The foursome simply walked in and played music that didn't suck for 90 minutes. The Dada crowd knew every word -- loudly -- from the moment Simpson ignited the show with 'Living the Dream' to its end.

Estonian-born guitarist Laur Joamets was masterful on his Telecaster. He plays with the same passion and intensity that you get from Simpson's voice, even breaking two strings in the first set. Simpson's running mates are good enough to fill venues themselves. They broke into minutes-long jam sessions in the middle of several songs, all returning to Simpson on the mic and the already rowdy crowd belting out the words louder than ever.

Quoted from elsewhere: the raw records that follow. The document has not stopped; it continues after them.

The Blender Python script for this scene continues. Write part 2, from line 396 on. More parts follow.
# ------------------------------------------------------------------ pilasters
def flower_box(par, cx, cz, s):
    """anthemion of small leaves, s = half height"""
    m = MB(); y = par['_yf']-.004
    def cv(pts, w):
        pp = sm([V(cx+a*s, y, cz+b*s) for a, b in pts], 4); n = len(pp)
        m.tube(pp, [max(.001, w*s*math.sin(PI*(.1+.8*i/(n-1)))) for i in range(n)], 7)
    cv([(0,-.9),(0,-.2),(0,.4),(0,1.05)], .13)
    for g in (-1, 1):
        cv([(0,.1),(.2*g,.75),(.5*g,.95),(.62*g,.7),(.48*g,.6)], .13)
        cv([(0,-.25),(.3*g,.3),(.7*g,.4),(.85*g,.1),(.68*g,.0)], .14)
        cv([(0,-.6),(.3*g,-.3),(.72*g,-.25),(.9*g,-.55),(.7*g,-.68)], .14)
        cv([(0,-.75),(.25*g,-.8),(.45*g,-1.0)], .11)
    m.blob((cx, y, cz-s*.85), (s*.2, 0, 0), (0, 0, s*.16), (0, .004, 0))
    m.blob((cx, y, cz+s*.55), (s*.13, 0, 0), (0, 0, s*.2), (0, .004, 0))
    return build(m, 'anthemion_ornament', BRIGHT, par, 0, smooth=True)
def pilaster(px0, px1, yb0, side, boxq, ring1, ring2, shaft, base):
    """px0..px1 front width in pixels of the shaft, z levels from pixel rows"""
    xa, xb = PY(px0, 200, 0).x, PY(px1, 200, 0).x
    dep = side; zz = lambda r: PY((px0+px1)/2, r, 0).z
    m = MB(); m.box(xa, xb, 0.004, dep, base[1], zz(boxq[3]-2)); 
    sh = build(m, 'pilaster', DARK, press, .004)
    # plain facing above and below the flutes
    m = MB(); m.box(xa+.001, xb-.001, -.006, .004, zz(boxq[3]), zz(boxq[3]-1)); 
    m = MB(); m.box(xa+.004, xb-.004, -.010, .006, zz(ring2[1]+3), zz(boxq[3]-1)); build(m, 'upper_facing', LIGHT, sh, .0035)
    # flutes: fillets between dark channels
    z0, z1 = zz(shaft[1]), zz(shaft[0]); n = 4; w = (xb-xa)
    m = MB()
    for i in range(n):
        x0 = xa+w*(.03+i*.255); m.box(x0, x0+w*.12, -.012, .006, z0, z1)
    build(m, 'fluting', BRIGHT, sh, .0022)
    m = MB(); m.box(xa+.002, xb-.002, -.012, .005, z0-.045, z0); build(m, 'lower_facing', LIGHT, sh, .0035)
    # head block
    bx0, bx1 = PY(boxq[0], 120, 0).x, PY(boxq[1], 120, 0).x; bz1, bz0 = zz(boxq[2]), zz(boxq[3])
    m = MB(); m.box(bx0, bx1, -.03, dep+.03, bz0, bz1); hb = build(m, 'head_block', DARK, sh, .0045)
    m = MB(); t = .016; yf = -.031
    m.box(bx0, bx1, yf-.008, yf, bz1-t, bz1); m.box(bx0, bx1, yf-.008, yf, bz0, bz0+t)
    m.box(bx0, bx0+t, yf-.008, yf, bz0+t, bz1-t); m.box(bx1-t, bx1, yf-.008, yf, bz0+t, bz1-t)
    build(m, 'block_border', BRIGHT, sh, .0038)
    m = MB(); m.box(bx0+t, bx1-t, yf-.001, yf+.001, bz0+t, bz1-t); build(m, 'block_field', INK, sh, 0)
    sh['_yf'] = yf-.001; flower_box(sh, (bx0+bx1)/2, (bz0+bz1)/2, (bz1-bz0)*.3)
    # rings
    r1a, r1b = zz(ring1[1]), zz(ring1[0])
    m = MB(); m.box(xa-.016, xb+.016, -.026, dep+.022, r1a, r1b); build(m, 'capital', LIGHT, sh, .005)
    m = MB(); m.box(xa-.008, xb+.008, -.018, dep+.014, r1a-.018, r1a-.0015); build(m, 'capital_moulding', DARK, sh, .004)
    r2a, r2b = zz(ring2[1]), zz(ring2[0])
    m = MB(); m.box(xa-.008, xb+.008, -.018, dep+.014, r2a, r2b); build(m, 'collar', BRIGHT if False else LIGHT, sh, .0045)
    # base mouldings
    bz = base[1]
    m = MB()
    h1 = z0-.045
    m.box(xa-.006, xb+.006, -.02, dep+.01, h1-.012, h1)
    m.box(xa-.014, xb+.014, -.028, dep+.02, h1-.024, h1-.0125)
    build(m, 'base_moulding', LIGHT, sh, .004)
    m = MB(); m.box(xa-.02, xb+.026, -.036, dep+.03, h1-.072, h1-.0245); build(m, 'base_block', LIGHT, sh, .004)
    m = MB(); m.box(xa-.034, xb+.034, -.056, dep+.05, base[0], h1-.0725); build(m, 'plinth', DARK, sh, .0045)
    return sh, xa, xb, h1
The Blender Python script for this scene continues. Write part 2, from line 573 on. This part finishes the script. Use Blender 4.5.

But Simpson's voice. That was what the crowd came to hear.

The most common comparison you hear or read regarding Simpson is to Waylon Jennings. It's an unfair analogy, but mostly to Simpson. Both voices are unique, but Simpson's Kentucky-drawled vocals are stronger, more dynamic than Jennings'. They resonate not just with that sense of hope, but also pure frustration. Simpson sings like no one has heard his songs for years as bad as he wants, which is true.

He even took a moment to mention his recent rise to a somewhat sense of fanfare -- he's appeared on 'Conan,' 'The Late Show' and 'The Tonight Show' over the last several months and will open for his personal hero Willie Nelson at ACL Live in Austin on Dec. 30. The 36-year-old Simpson said he had been playing music off and on his entire life and he was worried he was too tired and jaded to appreciate the past year he's been filling venues more often than finding them empty.

Simpson played with an enviable sense of honesty that few, if any, of today's country "stars" possess. From the newer songs on his 2014 album 'Metamodern Sounds in Country Music' such as 'Turtles All the Way Down' to older releases such as 'You Can Have the Crown,' you got a flawless taste of who Simpson is and what his music can do.

Don't call Sturgill Simpson the savior of country music. Call him country music's greatest hope and worst enemy. He will be a big part of country music's restoration. And he will do this by opening the door for those who ache for something new while showing modern country fans what real music sounds like.

The genre's had its Waylon, Willie, Johnny, Merle, George and Alan. It's experienced and still sees incredible growth and promise with the Texas/Red Dirt scene.

But there's always room for another to knock the pendulum off its track and own his place on the grand stage, whether its for a song or for decades.

It's Sturgill Simpson's turn. I hope.